In its report, USCIRF noted recent efforts by Chinese authorities to "guide" unregistered Protestants and Catholics to join state-sanctioned churches and to "break" large Protestant house churches into smaller groups.

"According to reports by Protestant house church leaders, 1,470 people were detained in the past year and 10 were given sentences of more than one year, both increases from the previous year," USCIRF said.

Members of the banned Falun Gong spiritual movement remain the most-persecuted group in China though, Swett said.

"We have credible reports of deaths in custody, psychiatric experiments, and torture, and there is increasingly credible evidence of possible organ harvesting from Falun Gong prisoners."

'Shocking' repression

In North Korea, also listed as a CPC, "torture, execution, and imprisonment are a widespread part of the landscape for religious believers and practitioners," Swett said, calling the degree of religious repression in the harshly governed country "shocking."

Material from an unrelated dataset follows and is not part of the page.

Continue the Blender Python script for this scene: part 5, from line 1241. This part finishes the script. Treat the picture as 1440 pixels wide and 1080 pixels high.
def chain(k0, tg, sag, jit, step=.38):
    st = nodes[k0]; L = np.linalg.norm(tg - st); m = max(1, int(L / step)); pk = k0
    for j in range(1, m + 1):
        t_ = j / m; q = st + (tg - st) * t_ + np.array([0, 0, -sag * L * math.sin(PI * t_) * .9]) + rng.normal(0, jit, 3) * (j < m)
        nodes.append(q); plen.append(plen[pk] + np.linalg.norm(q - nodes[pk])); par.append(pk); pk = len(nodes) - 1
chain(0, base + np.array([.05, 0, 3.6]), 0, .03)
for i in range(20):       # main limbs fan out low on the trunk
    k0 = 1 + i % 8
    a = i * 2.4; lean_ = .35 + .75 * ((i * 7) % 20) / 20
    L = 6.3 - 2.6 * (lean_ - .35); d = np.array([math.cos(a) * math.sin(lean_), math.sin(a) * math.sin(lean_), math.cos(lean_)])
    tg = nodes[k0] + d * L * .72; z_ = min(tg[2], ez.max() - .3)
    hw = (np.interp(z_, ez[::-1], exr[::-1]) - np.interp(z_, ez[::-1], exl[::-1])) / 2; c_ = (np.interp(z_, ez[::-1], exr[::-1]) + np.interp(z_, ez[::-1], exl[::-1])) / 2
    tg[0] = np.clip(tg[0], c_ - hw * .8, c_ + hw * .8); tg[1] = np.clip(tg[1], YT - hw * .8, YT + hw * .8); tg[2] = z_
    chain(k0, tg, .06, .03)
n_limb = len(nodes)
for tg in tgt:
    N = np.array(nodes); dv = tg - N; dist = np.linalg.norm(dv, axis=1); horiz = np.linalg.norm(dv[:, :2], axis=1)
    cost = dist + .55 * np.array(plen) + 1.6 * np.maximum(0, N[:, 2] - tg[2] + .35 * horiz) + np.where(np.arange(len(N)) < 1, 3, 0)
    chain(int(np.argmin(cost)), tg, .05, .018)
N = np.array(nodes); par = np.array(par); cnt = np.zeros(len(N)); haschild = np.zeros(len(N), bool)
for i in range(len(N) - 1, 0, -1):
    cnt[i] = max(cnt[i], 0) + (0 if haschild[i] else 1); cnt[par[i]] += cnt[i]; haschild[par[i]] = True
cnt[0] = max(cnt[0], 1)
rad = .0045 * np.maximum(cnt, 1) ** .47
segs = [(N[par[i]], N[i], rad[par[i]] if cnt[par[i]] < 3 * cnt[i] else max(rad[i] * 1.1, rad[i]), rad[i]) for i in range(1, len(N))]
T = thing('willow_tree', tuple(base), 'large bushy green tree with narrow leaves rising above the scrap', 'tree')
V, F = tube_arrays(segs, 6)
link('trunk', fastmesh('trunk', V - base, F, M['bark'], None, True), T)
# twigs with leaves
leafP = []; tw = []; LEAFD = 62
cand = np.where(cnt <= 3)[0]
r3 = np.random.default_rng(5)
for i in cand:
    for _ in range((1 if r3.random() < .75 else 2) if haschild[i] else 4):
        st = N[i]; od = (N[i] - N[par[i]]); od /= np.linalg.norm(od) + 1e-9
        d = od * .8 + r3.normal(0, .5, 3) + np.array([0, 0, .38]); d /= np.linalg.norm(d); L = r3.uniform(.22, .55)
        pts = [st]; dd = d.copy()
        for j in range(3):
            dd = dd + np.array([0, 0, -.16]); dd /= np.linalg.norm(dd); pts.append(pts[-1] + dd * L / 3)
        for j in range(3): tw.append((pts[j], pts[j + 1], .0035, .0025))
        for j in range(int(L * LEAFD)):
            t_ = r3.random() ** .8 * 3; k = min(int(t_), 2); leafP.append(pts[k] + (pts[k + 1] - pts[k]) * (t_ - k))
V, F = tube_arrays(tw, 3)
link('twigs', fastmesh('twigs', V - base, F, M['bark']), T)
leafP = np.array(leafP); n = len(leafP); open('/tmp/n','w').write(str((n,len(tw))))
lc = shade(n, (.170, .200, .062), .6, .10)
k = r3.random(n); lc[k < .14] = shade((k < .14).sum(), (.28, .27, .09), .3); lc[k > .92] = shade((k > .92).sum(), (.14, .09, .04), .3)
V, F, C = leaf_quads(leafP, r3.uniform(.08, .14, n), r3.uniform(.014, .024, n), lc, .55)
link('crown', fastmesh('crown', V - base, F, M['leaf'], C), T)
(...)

"North Korea on a whole range of human rights and religious freedom issues is certainly one of the real black holes in the world today," Swett said.

Thousands of religious believers and their families, including refugees sent back from China, are now held in labor camps across North Korea, USCIRF said in its report.

"It is estimated that there are 15,000 to 200,000 prisoners currently in these camps, with as many as 15,000 incarcerated for religious activity," USCIRF said, adding, "Religious prisoners reportedly are treated worse than other inmates and [are] subject to constant abuse to force them to renounce their faith."

Watch List

The Southeast Asian country of Laos meanwhile remains on USCIRF's Tier 2 Watch List for continuing "serious religious freedom abuses, particularly in ethnic minority areas," the rights group said in its report.

"The Lao government's toleration of religious activity continues to vary by region, ethnicity, and religious group," USCIRF said.

Though conditions have improved for the country's majority Buddhist communities and for groups in urban areas, "there continue to be violations of religious freedoms for the minority Protestant communities," Swett said.

"[These include] detentions, surveillance, harassment, and forced renunciations of faith," she said.

"And so we have not seen sufficient progress to take Laos off of Tier 2."